On Thu, Mar 27, 2025 at 2:17 PM Eric Dumazet <edumazet@...gle.com> wrote:
>
> On Thu, Mar 27, 2025 at 2:14 PM Thomas Gleixner <tglx@...utronix.de> wrote:
> >
> > On Thu, Mar 27 2025 at 12:37, Eric Dumazet wrote:
> > > On Thu, Mar 27, 2025 at 11:50 AM Thomas Gleixner <tglx@...utronix.de> wrote:
> > >> Cute. How much bloat does it cause?
> > >
> > > This would expand 'struct ucounts' by 192 bytes on x86, if the patch
> > > was actually working :)
> > >
> > > Note sure if it is feasible without something more intrusive like
> >
> > I'm not sure about the actual benefit. The problem is that parallel
> > invocations which access the same ucount still will run into contention
> > of the cache line they are modifying.
> >
> > For the signal case, all invocations increment rlimit[SIGPENDING], so
> > putting that into a different cache line does not buy a lot.
> >
> > False sharing is when you have a lot of hot path readers on some other
> > member of the data structure, which happens to share the cache line with
> > the modified member.
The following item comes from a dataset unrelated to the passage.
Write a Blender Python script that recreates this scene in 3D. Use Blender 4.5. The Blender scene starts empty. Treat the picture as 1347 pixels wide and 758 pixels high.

But that's not really the case here.
>
> We applications stressing all the counters at the same time (from
> different threads)
>
> You seem to focus on posix timers only :)

Well in that case:
(gdb) ptype /o struct ucounts
/* offset      |    size */  type = struct ucounts {
/*      0      |      16 */    struct hlist_node {
/*      0      |       8 */        struct hlist_node *next;
/*      8      |       8 */        struct hlist_node **pprev;

                                   /* total size (bytes):   16 */
                               } node;
/*     16      |       8 */    struct user_namespace *ns;
/*     24      |       4 */    kuid_t uid;
/*     28      |       4 */    atomic_t count;
/*     32      |      96 */    atomic_long_t ucount[12];
/*    128      |     256 */    struct {
/*      0      |       8 */        atomic_long_t val;
                               } rlimit[4];

                               /* total size (bytes):  384 */
                             }

This comes from malloc. Given 384 bytes of size it is going to be
backed by a 512-byte sized buffer -- that's a clear cut waste of 128
bytes.

It is plausible creating a 384-byte sized slab for kmalloc would help
save memory overall (not just for this specific struct), but that
would require extensive testing in real workloads. I think Google is
in position to do it on their fleet and android? fwiw Solaris and
FreeBSD do have slabs of this size and it does save memory over there.
I understand it is a tradeoff, hence I'm not claiming this needs to be
added. I do claim it does warrant evaluation, but I wont blame anyone
for not wanting to do dig into it.

The other option is to lean into it. In this case I point out the
refcount shares the cacheline with some of the limits and that it
could be moved to a dedicated line while still keeping the struct <
512 bytes, thus not spending more memory on allocation. the refcount
changes less frequently than limits themselves so it's not a big deal,
but it can be adjusted "for free" if you will.

while here I would probably change the name of the field. A reference
counter named "count" in a struct named "ucounts", followed by an
"ucount" array is rather unpleasing. How about s/count/refcount?